En raison des enjeux que revêt l’utilisation des services financiers à distance dans notre écosystème (facteur d’inclusion financière, masse de liquidité en circulation, emplois etc.), l’OQSF, conformément à sa mission de veille et de suivi de la conduite du marché, avait convié les opérateurs susmentionnés, les prestataires du transfert d’argent et les associations de consommateurs, à une réunion d’harmonisation qui avait pour objectifs d’écouter les usagers et les prestataires de transferts d’argent pour une remontée de leurs préoccupations à la tutelle et aux autorités monétaires en vue de favoriser une aide à la prise de décisions.
Aussi, cette réunion avait pour objectif de trouver une solution de médiation et d’apaisement de la relation d’affaires entre les opérateurs d’une part et d’autre part entre ceux-ci et les prestataires pour éviter une fragilisation du système de transfert domestique d’argent.
Au titre des pistes de solutions à étudier, l’Observatoire recommande à l’Etat de renforcer le contrôle sur la distribution des services de transfert d’argent (ouverture et déplafonnement des comptes, conditions d’exploitation des points de service, etc.). Aussi, il est nécessaire de veiller à une harmonisation des contrats entre les opérateurs et les prestataires.
Aux opérateurs de transfert, l’Observatoire recommande d’inciter davantage les prestataires à travers des actions commerciales de bonus ou de fidélisation, de renforcer la sécurité des plateformes notamment l’application client, de raccourcir les délais de correction des erreurs de dépôt ou de transfert, de veiller à la transmission systématique, à l’autorité, des contrats signés avec les prestataires ;
Les nouvelles politiques commerciales de ces opérateurs de baisses de tarifs ne risque-t-il pas de porter une atteinte grave au processus d’inclusion financière qui est bien enclenchée, avec la perte de confiance des usagers
Elles sont certes favorables à l’usager final du service ; une aubaine donc pour les consommateurs, mais la question est de savoir pour combien de temps ?
L’autre menace sur les prestataires c’est l’extinction de leurs activités avec son lot de chômage faute de rentabilité, d’où la nécessité pour les prestataires de diversifier leur source de revenus aidés en cela par les opérateurs
En ce qui concerne la menace sur la promotion de l’inclusion financière, je rappelle que le Sénégal fait partie des quatre meilleurs élèves de l’Union et aujourd’hui nous avons même dépassé le cap de 70% pour le taux global d’utilisation des services financiers. Nous sommes donc sur la bonne trajectoire.
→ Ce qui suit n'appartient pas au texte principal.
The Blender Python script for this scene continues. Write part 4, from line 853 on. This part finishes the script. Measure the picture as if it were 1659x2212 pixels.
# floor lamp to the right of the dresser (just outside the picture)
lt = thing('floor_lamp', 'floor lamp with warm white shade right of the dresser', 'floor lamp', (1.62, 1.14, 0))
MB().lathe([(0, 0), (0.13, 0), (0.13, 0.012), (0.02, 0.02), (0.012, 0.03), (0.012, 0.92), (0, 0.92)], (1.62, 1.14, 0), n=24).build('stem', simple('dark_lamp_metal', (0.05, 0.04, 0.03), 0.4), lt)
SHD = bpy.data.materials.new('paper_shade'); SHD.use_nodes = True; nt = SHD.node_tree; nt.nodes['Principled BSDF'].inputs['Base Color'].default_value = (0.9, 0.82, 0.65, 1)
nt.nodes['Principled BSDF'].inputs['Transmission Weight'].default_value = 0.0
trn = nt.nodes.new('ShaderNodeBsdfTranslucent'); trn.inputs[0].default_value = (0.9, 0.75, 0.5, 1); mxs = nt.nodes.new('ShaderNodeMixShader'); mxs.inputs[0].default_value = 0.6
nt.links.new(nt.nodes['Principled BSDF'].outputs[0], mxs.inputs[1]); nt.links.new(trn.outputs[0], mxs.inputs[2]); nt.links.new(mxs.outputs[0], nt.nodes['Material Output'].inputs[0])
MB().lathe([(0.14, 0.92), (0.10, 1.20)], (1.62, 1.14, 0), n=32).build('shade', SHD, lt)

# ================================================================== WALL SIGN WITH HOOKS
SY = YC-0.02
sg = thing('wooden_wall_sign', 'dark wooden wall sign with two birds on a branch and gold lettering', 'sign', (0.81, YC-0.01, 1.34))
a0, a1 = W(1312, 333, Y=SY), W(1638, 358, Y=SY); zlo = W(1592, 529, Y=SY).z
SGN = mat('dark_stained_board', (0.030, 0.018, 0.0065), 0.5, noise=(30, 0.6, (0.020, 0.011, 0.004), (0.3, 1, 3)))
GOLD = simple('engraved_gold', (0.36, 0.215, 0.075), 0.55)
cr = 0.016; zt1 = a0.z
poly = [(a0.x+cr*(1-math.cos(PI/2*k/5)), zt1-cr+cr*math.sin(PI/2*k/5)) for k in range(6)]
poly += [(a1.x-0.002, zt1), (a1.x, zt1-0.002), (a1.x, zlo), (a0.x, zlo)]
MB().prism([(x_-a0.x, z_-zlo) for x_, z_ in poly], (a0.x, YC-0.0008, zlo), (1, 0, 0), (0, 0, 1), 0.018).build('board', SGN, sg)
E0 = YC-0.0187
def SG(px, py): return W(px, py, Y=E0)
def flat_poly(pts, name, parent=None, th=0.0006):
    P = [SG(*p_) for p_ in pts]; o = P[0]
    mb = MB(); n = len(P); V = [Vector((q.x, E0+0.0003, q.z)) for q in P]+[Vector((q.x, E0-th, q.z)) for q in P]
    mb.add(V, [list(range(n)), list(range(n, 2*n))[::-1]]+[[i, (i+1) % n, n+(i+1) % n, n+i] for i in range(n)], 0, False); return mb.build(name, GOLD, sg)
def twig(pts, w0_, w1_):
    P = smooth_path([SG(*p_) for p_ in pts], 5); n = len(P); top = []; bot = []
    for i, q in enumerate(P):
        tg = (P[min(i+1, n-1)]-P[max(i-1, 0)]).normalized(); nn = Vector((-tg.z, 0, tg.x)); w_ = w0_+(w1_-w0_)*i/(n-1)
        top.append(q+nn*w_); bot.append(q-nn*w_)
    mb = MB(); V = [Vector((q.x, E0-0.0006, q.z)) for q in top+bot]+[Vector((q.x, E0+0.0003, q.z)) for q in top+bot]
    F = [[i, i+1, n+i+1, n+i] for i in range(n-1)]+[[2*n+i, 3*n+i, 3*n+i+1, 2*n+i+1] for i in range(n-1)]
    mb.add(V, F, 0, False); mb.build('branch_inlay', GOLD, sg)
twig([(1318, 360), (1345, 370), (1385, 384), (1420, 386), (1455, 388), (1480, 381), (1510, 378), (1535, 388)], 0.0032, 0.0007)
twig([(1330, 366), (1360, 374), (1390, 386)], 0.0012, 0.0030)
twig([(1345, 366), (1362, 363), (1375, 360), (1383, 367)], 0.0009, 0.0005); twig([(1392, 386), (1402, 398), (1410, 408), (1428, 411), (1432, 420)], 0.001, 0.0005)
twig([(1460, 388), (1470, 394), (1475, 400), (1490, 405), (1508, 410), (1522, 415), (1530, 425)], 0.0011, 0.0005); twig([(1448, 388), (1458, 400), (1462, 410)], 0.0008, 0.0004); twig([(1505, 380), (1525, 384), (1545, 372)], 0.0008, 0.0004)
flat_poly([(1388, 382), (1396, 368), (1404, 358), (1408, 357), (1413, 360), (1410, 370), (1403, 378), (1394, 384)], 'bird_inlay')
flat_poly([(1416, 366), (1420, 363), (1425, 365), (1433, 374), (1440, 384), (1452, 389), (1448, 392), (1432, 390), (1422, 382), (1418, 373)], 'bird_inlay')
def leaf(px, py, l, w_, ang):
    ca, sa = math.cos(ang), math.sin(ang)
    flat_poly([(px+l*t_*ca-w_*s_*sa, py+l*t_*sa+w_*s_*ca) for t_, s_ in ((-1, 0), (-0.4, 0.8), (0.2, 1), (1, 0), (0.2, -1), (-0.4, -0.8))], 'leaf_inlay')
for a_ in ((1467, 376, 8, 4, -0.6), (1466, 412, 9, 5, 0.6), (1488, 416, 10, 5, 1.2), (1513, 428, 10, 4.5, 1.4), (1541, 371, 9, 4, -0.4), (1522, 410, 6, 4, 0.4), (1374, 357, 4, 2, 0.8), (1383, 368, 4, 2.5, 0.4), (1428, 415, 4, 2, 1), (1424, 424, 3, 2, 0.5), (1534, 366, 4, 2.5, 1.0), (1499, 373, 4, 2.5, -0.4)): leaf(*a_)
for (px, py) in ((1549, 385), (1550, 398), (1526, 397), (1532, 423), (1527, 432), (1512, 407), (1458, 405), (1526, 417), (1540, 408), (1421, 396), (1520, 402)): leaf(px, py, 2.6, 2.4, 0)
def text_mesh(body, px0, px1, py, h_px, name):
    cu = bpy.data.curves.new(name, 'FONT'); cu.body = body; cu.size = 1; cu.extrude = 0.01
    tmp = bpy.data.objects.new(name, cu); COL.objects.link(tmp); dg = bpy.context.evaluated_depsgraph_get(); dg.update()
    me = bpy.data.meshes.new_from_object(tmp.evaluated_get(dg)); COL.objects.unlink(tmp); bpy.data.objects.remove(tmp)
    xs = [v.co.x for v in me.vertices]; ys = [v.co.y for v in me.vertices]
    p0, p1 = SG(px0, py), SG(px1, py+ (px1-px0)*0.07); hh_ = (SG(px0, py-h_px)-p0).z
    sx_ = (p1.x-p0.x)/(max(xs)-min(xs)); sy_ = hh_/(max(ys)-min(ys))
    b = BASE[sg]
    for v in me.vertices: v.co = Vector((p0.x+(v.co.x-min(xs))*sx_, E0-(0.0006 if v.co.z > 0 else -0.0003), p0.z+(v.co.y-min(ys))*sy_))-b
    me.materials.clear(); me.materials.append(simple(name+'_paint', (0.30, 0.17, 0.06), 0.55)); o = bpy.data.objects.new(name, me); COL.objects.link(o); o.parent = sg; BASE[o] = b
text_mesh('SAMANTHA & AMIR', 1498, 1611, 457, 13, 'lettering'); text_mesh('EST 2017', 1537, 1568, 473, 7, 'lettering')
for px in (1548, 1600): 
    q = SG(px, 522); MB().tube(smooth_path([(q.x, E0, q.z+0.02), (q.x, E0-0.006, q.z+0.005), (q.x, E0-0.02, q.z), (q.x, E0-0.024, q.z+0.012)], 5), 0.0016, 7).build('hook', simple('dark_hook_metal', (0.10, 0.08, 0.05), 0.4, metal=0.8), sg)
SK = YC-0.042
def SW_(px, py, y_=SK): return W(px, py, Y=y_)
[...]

S’agissant des tarifs, l’Observatoire en tant que protecteur des usagers des services financiers, et promoteur de la confiance des populations vis-à-vis du système financier, ne peut que saluer cette mesure tendancielle à la baisse qui concourt à un renforcement du pouvoir d’achat monétaire des usagers mais également à un meilleur accès aux services financiers.
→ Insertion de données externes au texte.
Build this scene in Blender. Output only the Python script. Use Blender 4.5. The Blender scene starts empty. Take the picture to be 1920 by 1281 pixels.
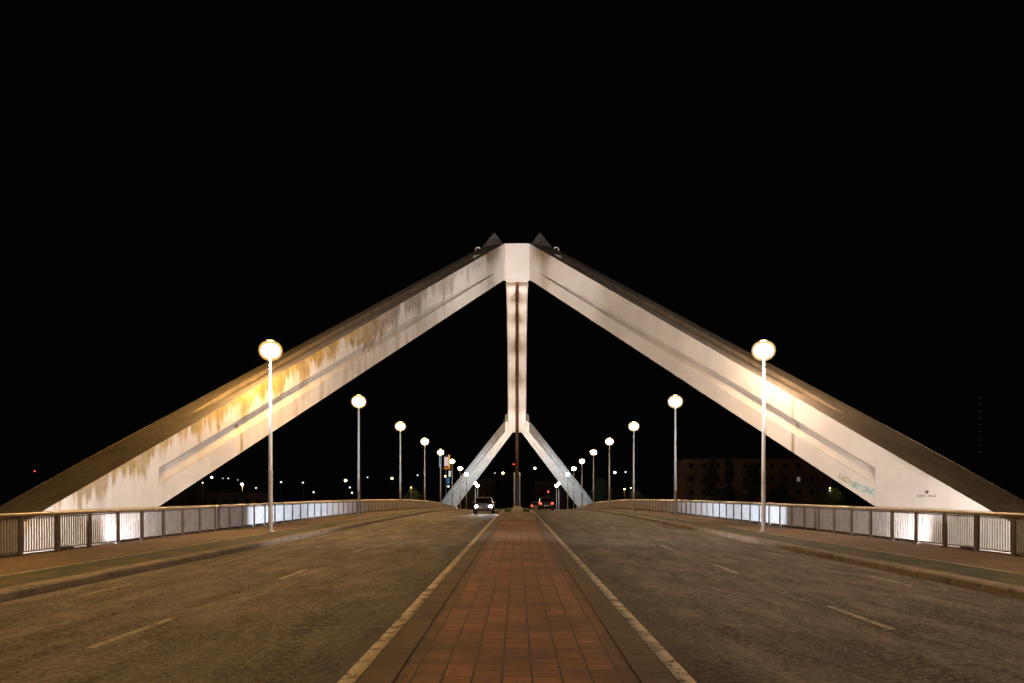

C’est plutôt le niveau de tarification adossé aux services financiers numériques qui poserait problème. Il faudra consentir encore des efforts à ce niveau. En effet, une récente enquête réalisée par l’Observatoire de la Qualité des Services Financiers (OQSF) révèle qu’une proportion de 41,9% des enquêtés effectuant des retraits de fonds jugent excessive la tarification adossée à ces opérations. Le même avis est partagé par 39,3% des utilisateurs pour les opérations liées à l’envoi ou au transfert sur un autre compte.
Le projet d’interopérabilité en cours de déploiement par le GIM-UEMOA pourrait permettre d’optimiser sur le modèle économique des transactions qui passeront par la plateforme intégrée et réduire les coûts sur le transfert d’argent P2P.
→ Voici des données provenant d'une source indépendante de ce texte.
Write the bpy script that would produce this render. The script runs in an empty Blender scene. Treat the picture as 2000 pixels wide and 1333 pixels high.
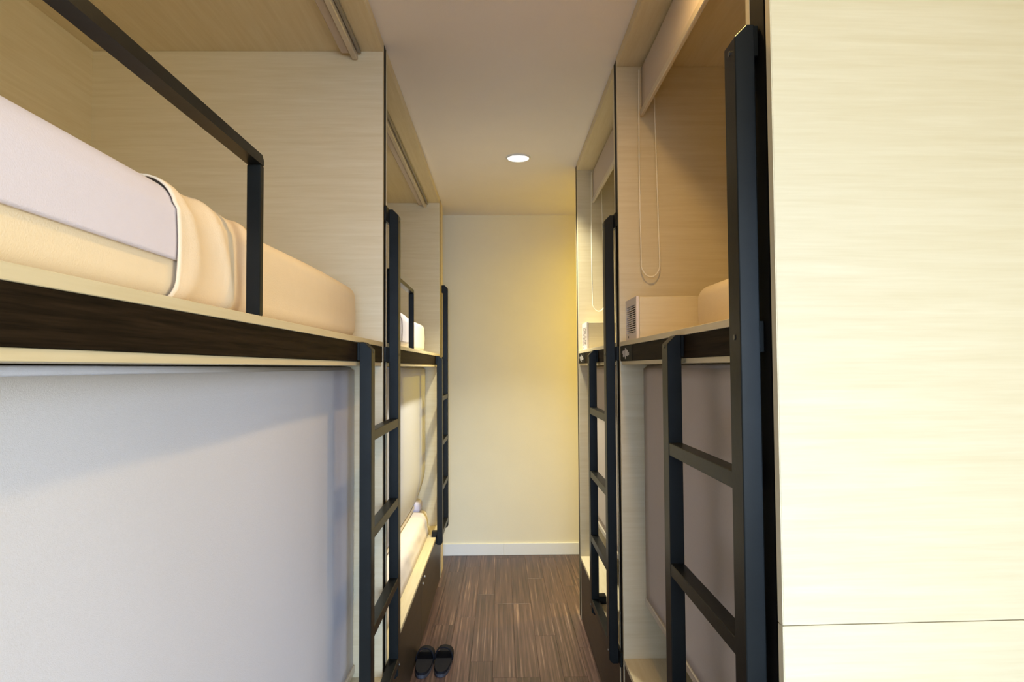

Est-ce qu’il ne faudrait pas mettre des garde fous avec un encadrement plus rigoureux du secteur?
Tout à fait, l’OQSF a toujours plaidé pour un développement inclusif des services de finance mobile à travers le renforcement du contrôle, de la supervision ainsi que par l’amélioration de la qualité de service, notamment en termes de sécurité et de tarification.
Pour plus de qualité dans la branche, il y a le besoin de renforcement de la concurrence et donc de la transparence. En effet, la position dominante d’un nombre limité de prestataires de services n’est pas sans induire, ou tout au moins favoriser une tarification élevée, contraire à l’objectif d’accès à des prestations à moindre coût prôné par les pouvoirs publics.
Ainsi, le renforcement de la transparence des tarifs des services financiers, via la téléphonie mobile, pourrait tirer profit d’une mise à disposition, au profit des usagers, d’un comparatif des coûts affiché afin de réduire au mieux l’asymétrie de l’information.
Certes, le secteur est en pleine croissance mais certaines positions dominantes sont perçues par les acteurs comme étant des blocages au jeu sain de la concurrence. Cette situation demande un regard particulier des organes de régulation pour permettre à tous les types d’acteurs d’être soumis aux mêmes règles de compétition.